Fear of Obsolescence
Yuval Noah Harari talks about how humans find purpose through their ability to contribute something unique.
If AI can do everything we can — and better — then what are we left with?
But maybe we’re asking the wrong question.
Maybe it’s not Can AI replace me?
Maybe it’s How can I do what only I can do — with AI beside me?
Creativity as Collaboration
Creativity has never been a solo sport.
Think jazz. Improv. Writers’ rooms. Film crews.
The best work usually comes from bouncing off something — someone — somewhere.
So what if AI is just another collaborator? The weird one in the corner who never sleeps but somehow knows every obscure reference from history and film?
You’re still the soul.
AI’s just the assistant with good lighting.
Ethics: The Murky Middle
We can’t ignore the elephant in the datacenter.
Most AI models are trained on mountains of scraped content — including art, writing, and photography that was never given willingly.
We can’t ignore the elephant in the datacenter
Until laws catch up, we’re all swimming in a grey zone.
Ethical? Maybe.
Inevitable? Definitely.
The best we can do? Use it consciously. Use it originally. And when possible — give credit where credit is due.
The Hybrid Future
In the not-so-distant future, the most successful creators won’t be the ones who resisted AI — they’ll be the ones who danced with it.
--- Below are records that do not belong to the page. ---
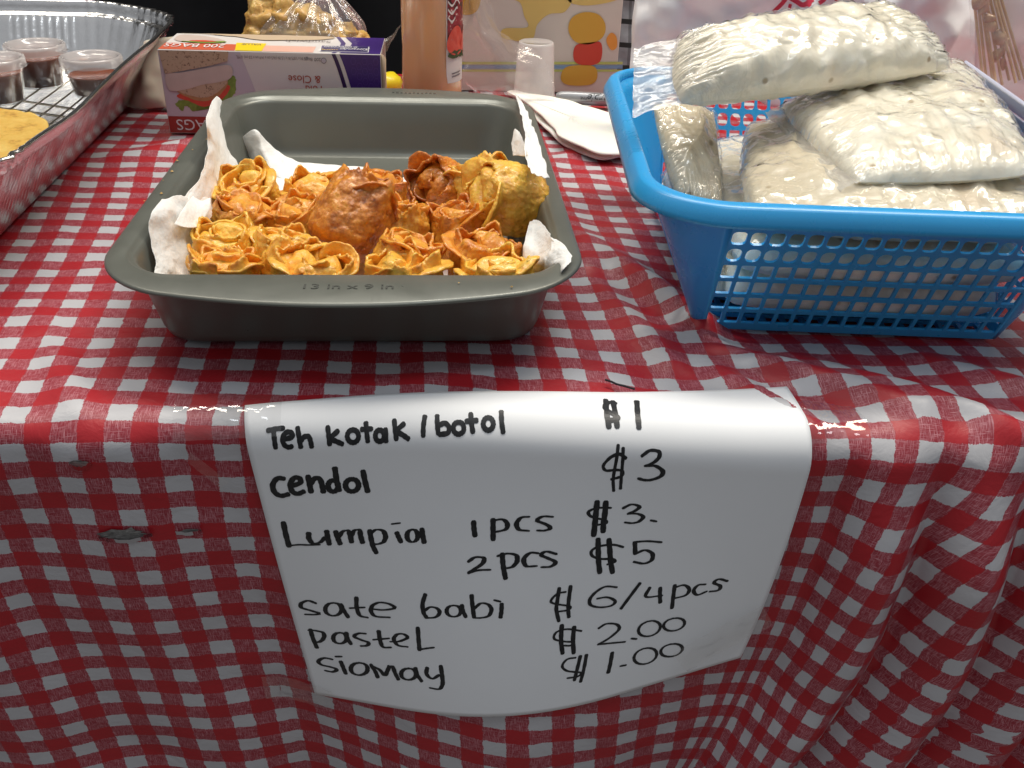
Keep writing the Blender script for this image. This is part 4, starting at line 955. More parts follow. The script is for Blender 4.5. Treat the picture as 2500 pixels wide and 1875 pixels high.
# ------------------------------------------------------------------ foil tray at the left
TC = (-.385, .198)
tray = thing('foil_tray', (TC[0], TC[1], 0), 'large crinkled aluminium foil tray with sauce cups and a wire rack at the left', 'foil tray', rot=(0, 0, R(.8)))
mf = M('aluminium_foil')
mf.set(color=(.90, .90, .90), metal=1., rough=.24, normal=mf.bump(mf.noise(28, 4, .6), .35, .004, mf.bump(mf.noise(120, 3), .12, .0015)))
TL = [(-.048, .0020), (-.044, .0022), (-.041, .005), (-.034, .018), (-.025, .036), (-.0155, .054), (-.012, .0605), (-.0105, .0620), (-.0070, .0625), (-.0055, .064), (-.0045, .069), (-.0035, .0735), (-.0015, .0758), (.0008, .0760), (.0018, .0748), (.0012, .0732), (-.0006, .0728)]
V = []; 
for off, z in TL:
    o_ = rrect(.165, .330, .130, 60, 150); 
    c = np.array([[0, 0]]); 
    # inset along the outline normal
    t_ = np.roll(o_, -1, 0) - np.roll(o_, 1, 0); nrm = np.stack([t_[:, 1], -t_[:, 0]], 1); nrm /= np.linalg.norm(nrm, axis=1)[:, None]
    ln_ = np.concatenate([[0], np.cumsum(np.linalg.norm(np.diff(o_, axis=0), axis=1))])
    cn = np.minimum(sst(np.abs(o_[:, 0]), .165 - .140, .165 - .10), sst(np.abs(o_[:, 1]), .33 - .140, .33 - .10))      # 1 in the corners
    hgt = np.clip(z / .06, 0, 1)
    rib = (.0008 + .0010 * np.abs(n3(ln_ * 30, 0, z * 20, 12))) * np.sin(ln_ * 2 * np.pi / .0085) * (hgt * (z < .0605)) * (1 - cn)
    crk = cn * (.0026 * n3(ln_ * 170, z * 12, 0, 3) + .0016 * n3(ln_ * 420, z * 40, 0, 4)) * min(1, hgt * 1.1)
    wav = .0025 * n3(ln_ * 9, 0, 0, 6) * hgt
    zz = z + (.0020 * n3(ln_ * 11, 0, 1, 7) + .0007 * cn * n3(ln_ * 300, 0, 0, 8)) * hgt
    if z > .06: zz = zz - .0035 * np.exp(-((o_[:, 1] + .105) / .05) ** 2) * (o_[:, 0] > 0)
    if z > .071: crk = crk + cn * .0009 * np.sign(np.sin(ln_ * 2 * np.pi / .0045))
    p = o_ + nrm * (off + rib + crk + wav)[:, None]
    V += list(np.stack([p[:, 0], p[:, 1], np.broadcast_to(zz, len(p))], 1))
npt = len(o_)
F = [tuple(f) for f in gridF(len(TL), npt, cv=True)] + [tuple(range(npt))]
mk('tray_foil', V, F, mf.m, tray)
rack = thing('wire_rack', (-.40, .25, 0), 'dark wire cooling rack lying inside the foil tray under the sauce cups', 'wire rack')
mw = M('greasy_wire'); mw.set(color=(.22, .20, .16), metal=.9, rough=.3)
for k in range(8): v, f = tube([(-.10, -.14 + k * .040, .018), (.13, -.14 + k * .025, .018)], .0011, 6); mk('cross_wire', v, f, mw.m, rack)
for k in range(14): v, f = tube([(-.10 + k * .017, -.15, .0198), (-.10 + k * .017, .20, .0198)], .0008, 6); mk('rack_wire', v, f, mw.m, rack)
# golden flatbread on the rack
mbk = M('golden_crust'); mbk.set(color=mbk.ramp(mbk.noise(40, 5, .65), [(.35, (.50, .24, .04)), (.45, (.80, .48, .09)), (.7, (.90, .62, .17))]), rough=.75, sss=.1, ssss=.003, normal=mbk.bump(mbk.noise(220, 5, .8), 1., .003))
pc = at(35, 345, z=.034)
a, s = np.meshgrid(np.linspace(0, 2 * np.pi, 80, endpoint=False), np.linspace(0.01, 1, 30), indexing='ij')
rr = .077 * (1 + .06 * n3(np.cos(a) * 2, np.sin(a) * 2, 0, 9)) * np.sin(np.clip(s * 1.25, 0, 1) * math.pi / 2) ** .9 * np.where(s > .8, 1 - (s - .8) * .35, 1)
P = np.stack([rr * np.cos(a) - .051, rr * np.sin(a) * 1.15 - .012, 
 .0205 + .021 * np.where(s < .8, 1 - .12 * (s / .8) ** 6, 1 - (s - .8) / .2 * 1.0) * 1. + .0016 * fbm(np.stack([rr * np.cos(a) * 90, rr * np.sin(a) * 60, 0 * a], -1), 4, 3)], -1)
o = mk('fried_patty', P, gridF(80, 30, True), mbk.m); o.location = (pc[0], pc[1], 0); tag(o, 'big flat golden fried patty at the near end of the foil tray', 'fried patty')
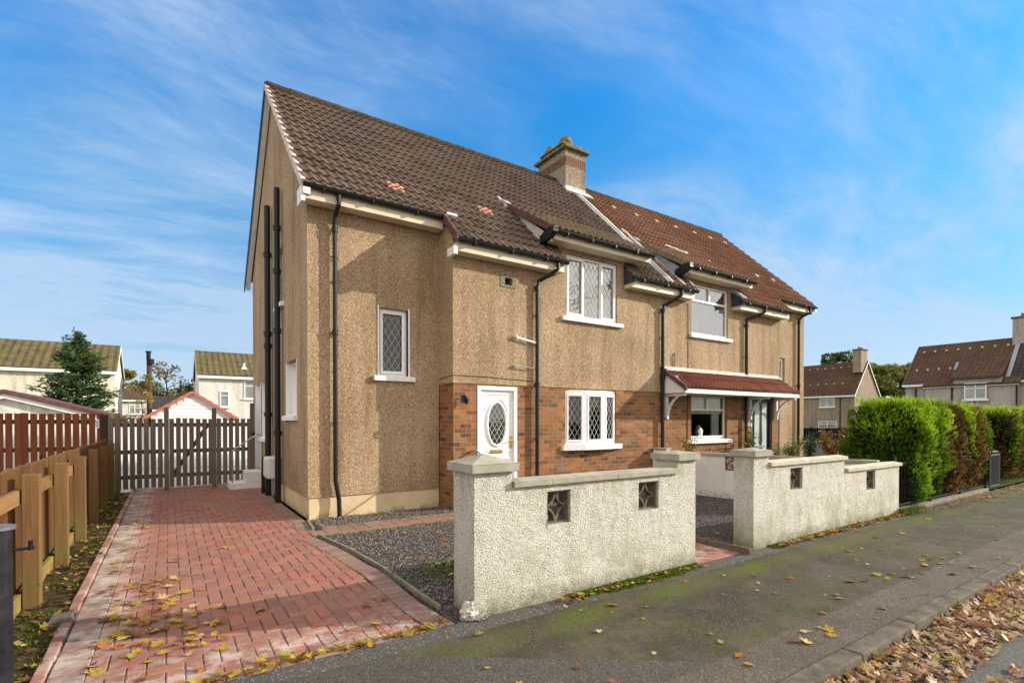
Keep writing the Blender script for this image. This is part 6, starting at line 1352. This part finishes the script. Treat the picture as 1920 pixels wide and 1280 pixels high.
def litter(name, label, fn, n_, s0=.6, s1=1.1, cols=None, flat=.22):
    Vs, Fs, Cs = [], [], []; off = 0; names = list(LC)
    for i in range(n_):
        x, y, z = fn(); P, F = LV[random.randrange(8)]; s = .060 * random.uniform(s0, s1); a = random.uniform(0, 6.28); tx, ty = random.gauss(0, flat), random.gauss(0, flat); Q = P * s * np.array([1, random.uniform(.5, 1), 1]); Q = np.stack([Q[:, 0] * math.cos(a) - Q[:, 1] * math.sin(a), Q[:, 0] * math.sin(a) + Q[:, 1] * math.cos(a), Q[:, 2]], 1); Q[:, 2] += Q[:, 0] * tx + Q[:, 1] * ty; Q[:, 2] += max(0., -Q[:, 2].min() * .6)
        Vs.append(Q + np.array([x, y, z])); Fs.append(F + off); off += len(P); c = np.array(cols[random.randrange(len(cols))] if cols else LC[random.choice(names)]) * random.uniform(.6, 1.2); Cs.append(np.tile(c, (len(F), 1)))
    o = link(name, np_mesh(name, np.concatenate(Vs), np.concatenate(Fs), np.concatenate(Cs)), M['leaf']); return tag(o, label, 'leaf litter', kind='stuff')
RC = [(.54, .33, .18), (.48, .27, .14), (.56, .40, .20), (.36, .19, .10), (.62, .48, .31), (.56, .36, .07), (.40, .16, .09), (.25, .14, .08), (.46, .38, .09), (.66, .52, .36), (.30, .18, .12), (.5, .34, .22)]
def f_road():
    while True:
        x = random.uniform(.9, 14); d_ = abs(random.gauss(0, .42)) if random.random() < .60 else random.uniform(0, 1.9); y = -6.80 - d_
        if d_ > .42 and mnoise.noise(Vector((x * .55, y * 3.2, 0))) < .06: continue
        return x, y, -.094 + random.uniform(0, .055) * math.exp(-d_ * 2.0)
litter('leaf_litter', 'drift of brown and yellow autumn leaves along the road gutter', f_road, 8200, .4, .95, RC, .36)
def f_soil():
    y = random.uniform(-4.8, 4.9); x = random.uniform(-2.84, -2.46); return x, y, soil_z(x, y) + .012
litter('leaf_litter', 'scattered yellow and brown leaves on the soil strip beside the golden fence', f_soil, 620, .4, .95, [(.46, .30, .04), (.30, .15, .05), (.16, .08, .03), (.40, .17, .04), (.10, .06, .03), (.42, .36, .06), (.5, .36, .16)])
def f_lip():
    x = random.uniform(-1.75, .0); return x, -4.80 + random.gauss(0, .03), .018
litter('leaf_litter', 'line of yellow leaves caught along the front edge of the driveway', f_lip, 240, .25, .75, [(.50, .36, .03), (.42, .24, .03), (.36, .34, .04), (.2, .1, .03)])
def f_wall():
    t = random.random(); x = random.uniform(.9, 2.9) if t < .08 else random.uniform(4.4, 8.8) if t < .42 else random.uniform(8.3, 18); return x, WY - .07 - abs(random.gauss(0, .055 if x < 9 else .16)), .02 + random.uniform(0, .02)
litter('leaf_litter', 'leaves gathered along the foot of the front walls and railings', f_wall, 1100, .35, .85, [(.50, .36, .05), (.45, .18, .04), (.30, .14, .05), (.40, .06, .04), (.5, .38, .18), (.42, .34, .04)])
# moss and weeds along the wall foot
random.seed(5); np.random.seed(5)
def tufts(name, label, spots, n_, h, cols, m='foliage'):
    P, Dd = [], []
    for _ in range(n_):
        x0_, x1_, yc, sp = random.choice(spots); x = random.uniform(x0_, x1_)
        if mnoise.noise(Vector((x * 2.2, 0, 7))) < -.3: continue
        P.append((x, yc - abs(random.gauss(0, sp)), random.uniform(.002, h))); Dd.append((random.gauss(0, .5), random.gauss(-.15, .5), 1))
    P, Dd = np.array(P), np.array(Dd); k = len(P); o = leafmesh(name, [rhombs(P, np.random.uniform(.012, .04, k), Dd, .45, pick(cols, np.random.uniform(0, 1, k)))], m, None); return tag(o, label, 'moss', kind='stuff')
tufts('moss', 'green moss growing along the foot of the front wall', [(1.1, 2.9, WY - .01, .045), (4.3, 8.3, WY - .01, .045), (1.5, 2.6, WY - .01, .06)], 15000, .022, [(.05, .09, .006), (.10, .17, .012), (.17, .24, .02)])
tufts('weeds', 'low green weeds at the end of the stepped wall and in the gravel corner', [(8.1, 8.9, WY - .02, .10)], 1400, .10, [(.03, .07, .01), (.07, .13, .02), (.12, .18, .03)])
np.random.seed(8); P = np.stack([np.random.normal(.66, .20, 520), np.random.normal(-3.6, .17, 520), np.random.uniform(.02, .07, 520)], 1); tag(leafmesh('weeds', [rhombs(P, np.random.uniform(.02, .055, 520), np.random.normal(size=(520, 3)) + np.array([0, 0, .7]), .5, pick([(.03, .08, .01), (.08, .16, .02), (.24, .26, .03)], np.random.uniform(0, 1, 520)))], 'foliage', None), 'small bright green weeds growing through the slate chippings', 'weeds', kind='stuff')
P = np.stack([np.random.uniform(-2.86, -2.44, 5200), np.random.uniform(-4.8, 4.5, 5200), np.zeros(5200)], 1); kk = nz(P, 2.2, 4) > .08; P = P[kk]; P[:, 2] = [soil_z(p[0], p[1]) + random.uniform(.002, .02) for p in P]
tag(leafmesh('moss', [rhombs(P, np.random.uniform(.012, .04, len(P)), np.random.normal(size=(len(P), 3)) + np.array([0, 0, .8]), .45, pick([(.05, .09, .006), (.11, .17, .015), (.18, .22, .03)], np.random.uniform(0, 1, len(P))))], 'foliage', None), 'moss and grass shoots on the soil strip by the golden fence', 'moss', kind='stuff')
print('objects', len(bpy.data.objects))
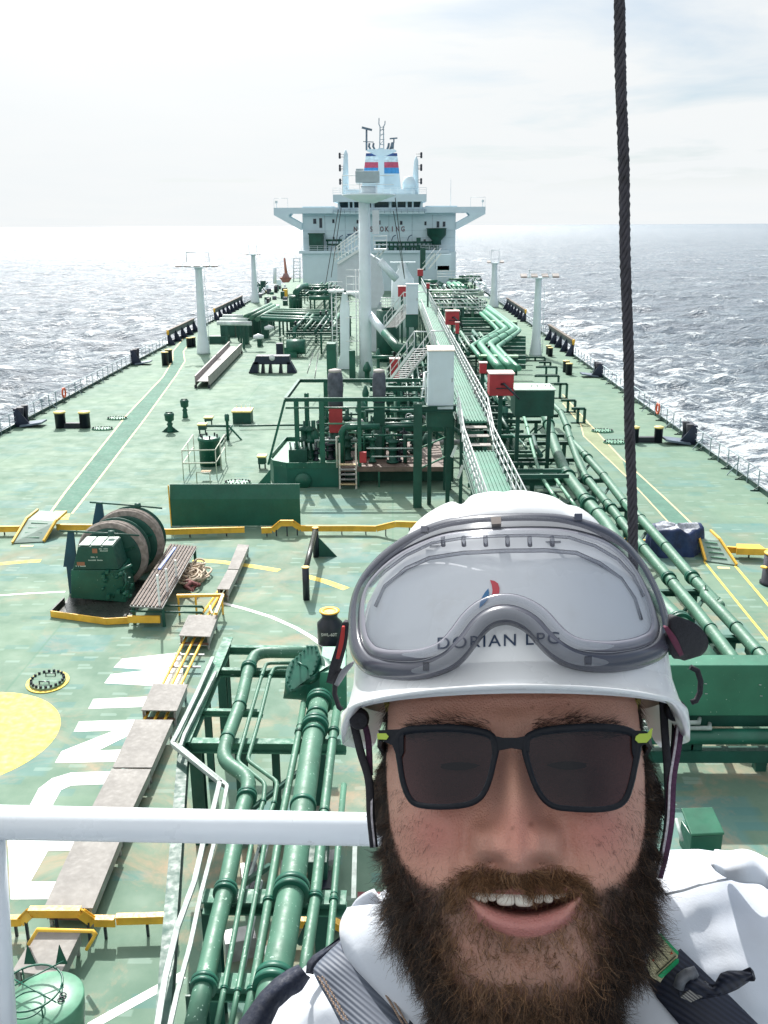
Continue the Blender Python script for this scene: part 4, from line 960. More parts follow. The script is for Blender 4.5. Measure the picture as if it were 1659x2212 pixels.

They’ll blend heart with code. Soul with structure. Ideas with intelligent tools.
They’ll still tell stories.
They’ll just have a louder microphone.
Final Question: What Story Are You Telling?
So here’s the thought I’ll leave you with:
In this age of AI-enhanced creativity, what story are you telling?
The story of fear, dilution, and decline?
Or the story of evolution, leverage, and bold new forms of expression?
Because AI didn’t kill creativity.
It just gave us a mirror.
And now we get to decide what to do with the reflection.